Bernie ran things in the 80's and was content to maintain staus quo. By now the stores were getting really long in tooth and Kmart made a half hearted attempt at automating HQ systems with RDC and ultimately POS systems at stores. In 1987 seeing how far they were behind walmart and Target, Kmart pushed the IT budget into overdrive and bought 25 per cent of IBM's output in POS systems that year.

Obviously, the expenditure put a stain on profits and the dividend for shareholders and Kmart mgmt was loathe to cut the dividend to free up cash to invest in the already outdated stores.

Joltin Joe announced a 2.5 billion store improvement plan, then upped it to 3.5 billion (all on borrowed money)then decided that Kmart needed to diversify. Along comes the purchase of Builders Square, Sports Authority, and Waldenbooks all of which drained financial resources and management attention.

Meanwhile, hundreds of miles Southwest of Troy, Mr. Sam was almost singularly focused on Walmart and little else. As a result Walmrt honed and refined itself to be a major player in the world of discount retailing whereas Kmart seemed to be interested in anything but.

That my friends was the beginning of the end. In 1994 Joltin Joe was pushed out by the board after he dragged his feet on selling off Kmart's purchases, ostensibly to free up cash to invest in the stores.

Floyd Hall came aboard and righted the ship........sort of. While Kmart avoided a Ch 11 filing in 1995, incredulously Joltin Joe, when interviewed by a Detroit TV station stated, "Kmart is fine" Floyd thought that kmart needed a "pantry' that is a small grocery section to attract shoppers who, in theory, would stick around and buy higher margin merchandise. It never panned out.

Meanwhile the stores were not getting the care and love they needed. Floyd bowed out and Kmart foolishly hired Chuck Conaway, the frat boy who proceed to dig the gravesite that Kmart currently resides in.

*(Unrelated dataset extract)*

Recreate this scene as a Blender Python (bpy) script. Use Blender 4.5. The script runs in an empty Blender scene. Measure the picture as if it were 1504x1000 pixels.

By now, Kmart simply could not match Walmart on pricing yet Chuck went full speed ahead and did just that. While it revived sales somewhat, it was murder on profits. Chucky and his ilk still managed big bonuses during this time and after some corporate handky panky where he was found to have cooked the books, Chuck was forced out.

And how we have a hedge fund manager, Eddie, who simply does not know his ass from his elbow, running what is left of Kmart/Sears into the ground.
 
Yes,

I meant high level as in at the corporate level.
I also doubt anyone has used their own money to keep K Mart afloat, because that would use up a lot of their own retirement capital.
Some say it all had to go this way. Seriously? That sounds like a cop out.
You get out what you put in. Put in garbage, that's what you get back.
When you run a business, you don't tell an unhappy customer too bad, thats the way I do it. They tell ten people, who tell ten more, and so on. Soon they are all with the competition.
You don't have to give the store away to please people either, nor should you.
Honor the uniform commercial codes. There will be those who try to take advantage of price matching, refund, or return policies.
The best you can do is meet them half way. If they still walk away unpleased, you did your best.
I'd like to see any of these high level financial types who have never managed stores at the hands on level do it for a month. I bet most of them couldn't.
They ask for projections and payroll needs, then expect you to perform on a shoe string at there lower today than in the past labor costs. The employees get little or no benefits. Why should they care? They are in school and will move on. They have no stake in success of the stores.
 
Mr Sam

I feel that Walmart has done nothing but use Kmart as a model for his business since the beginning. Lets look at the business that Kmart has owned or started and some of which Walton has bought to either make his own or continue a business that he started, like Sam's club.
 
Was at K-Mart #1 tonight

I had to pick up a few things after work this evening and decided to go to my local K-Mart. This is the same K-Mart that I shopped at as a child and it is the closest one to my home - about three miles west in Garden City, Michigan.

It also has a great legacy here in the Detroit area as it was the first K-Mart store that was ever opened - opening its doors on March 1, 1962. This was a big deal for many of us who were regular S.S. Kresge shoppers.

So tonight I spent a little time shopping in that same K-Mart store - honestly, it still smells the same every time I walk in there, which isn't often anymore. They were having a sidewalk sale! Getting rid of summer clothes and some other past seasonal items. While the store was fairly well stocked, there is never more than two cashiers open and the lines are slow, slow, slow. I'm sure the store will close one of these days, and with it a real important piece of American retail history.

Photos of the store this evening and on opening day in 1962.

kevin313-2016092719165205237_1.jpg

kevin313-2016092719165205237_2.jpg

kevin313-2016092719165205237_3.jpg
 
Seems

they were having a sidewalk sale at the Garden City K-Mart last night. No guarding it either. Not in the budget, then again, the Secretary of State wasn't there. LoL
I notice most stores have but a few check outs open at the slower end of the month before people get paid. This even includes Walmart on the few occasions I ever visited one, which was usually to do a shopper traffic observation, and price comparisons.
Ironically, when I shop at a Nino Salvaggio gourmet market here, it is thriving and busy, almost next door to a big newer Walmart. Good to see!